North Korean leader in flurry of tours after uncle’s execution

AFP-JIJI

Young North Korean leader Kim Jong Un spent a whirlwind weekend making public appearances around the country that analysts said were intended to demonstrate his firm grip on power following the shock execution of his uncle.

In an unusual flurry of visits, since Saturday the official Korean Central News Agency has reported on Kim’s “field guidance” trips to a military design center, a luxury ski resort and a military fish warehouse as well as attending the wake for a late senior party official.

Photos of his latest trip to the fish warehouse reported Monday showed Kim smiling while walking with top military officials who accompanied him.

He “couldn’t hold back joy or stop smiling” after being told fish production had grown dramatically this year, KCNA said, adding he had sent a handwritten thank-you letter to the manager of the facility.

“(Kim) smiled radiantly looking at the warehouse packed with stacks of fish, saying it looked like an ammunition depot full of artillery,” it said.

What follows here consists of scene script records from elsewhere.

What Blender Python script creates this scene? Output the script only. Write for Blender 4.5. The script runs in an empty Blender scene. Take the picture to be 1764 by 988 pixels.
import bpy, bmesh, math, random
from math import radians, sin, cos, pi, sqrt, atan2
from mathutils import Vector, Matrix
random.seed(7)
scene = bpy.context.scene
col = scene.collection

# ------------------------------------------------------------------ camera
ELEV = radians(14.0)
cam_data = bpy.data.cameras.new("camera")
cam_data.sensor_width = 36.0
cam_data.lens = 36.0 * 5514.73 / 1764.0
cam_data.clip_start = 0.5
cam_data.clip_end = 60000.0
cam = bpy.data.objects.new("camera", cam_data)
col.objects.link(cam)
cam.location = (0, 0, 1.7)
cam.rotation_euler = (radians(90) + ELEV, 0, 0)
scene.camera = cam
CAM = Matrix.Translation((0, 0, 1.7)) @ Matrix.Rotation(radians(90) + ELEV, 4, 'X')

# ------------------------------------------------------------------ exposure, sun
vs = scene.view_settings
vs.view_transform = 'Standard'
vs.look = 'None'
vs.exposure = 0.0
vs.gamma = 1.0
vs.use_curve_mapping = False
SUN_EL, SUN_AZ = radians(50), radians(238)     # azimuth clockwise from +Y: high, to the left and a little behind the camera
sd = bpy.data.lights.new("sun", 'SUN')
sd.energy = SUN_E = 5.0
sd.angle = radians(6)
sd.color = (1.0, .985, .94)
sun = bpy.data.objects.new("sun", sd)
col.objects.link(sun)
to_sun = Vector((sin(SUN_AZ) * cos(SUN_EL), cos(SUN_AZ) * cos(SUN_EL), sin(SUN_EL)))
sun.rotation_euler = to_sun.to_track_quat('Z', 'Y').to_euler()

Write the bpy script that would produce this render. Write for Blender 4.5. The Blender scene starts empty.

Kim was reported Sunday to have visited the Masik Pass Ski Resort under construction in the northeast to check progress on his pet project.

The trips came just days after the shock execution Thursday of Kim’s powerful uncle and political mentor, Jang Song Thaek.

Jang, who married a powerful sister of late leader Kim Jong Il, was accused of plotting a coup and embezzling state funds, among many other charges.

The purge — carried out in an extraordinarily dramatic and brutal fashion — marked the biggest political upheaval since Kim Jong Un, aged around 30, took power after the death of his father almost two years ago.

Jang was seen as playing a key role in bolstering the leadership of the young and inexperienced Kim. But the 67-year-old’s growing political influence and power was increasingly resented by the leader, analysts said.

“I think Kim is trying to boast that he’s fully in control of the regime and reassure the North’s public that the regime is stable even after Jang’s death,” said Shin In-kyun, head of the Korea Defense Network think tank.

Kim Yong-hyun, a North Korea scholar at Seoul’s Dongkuk University, said the young ruler was also seeking to portray himself as a confident leader whose power was unaffected by the recent turmoil. “He’s trying to showcase to the world that he is leading the country well, despite concerns of the international community,” Kim said.

Washington called for a united front after the “ominous” execution as South Korea put its forces on alert for any “provocations” from its neighbor.

The warning came as thousands of North Korean troops marched in Pyongyang ahead of commemorations Tuesday to mark the second anniversary of the death of Kim’s father.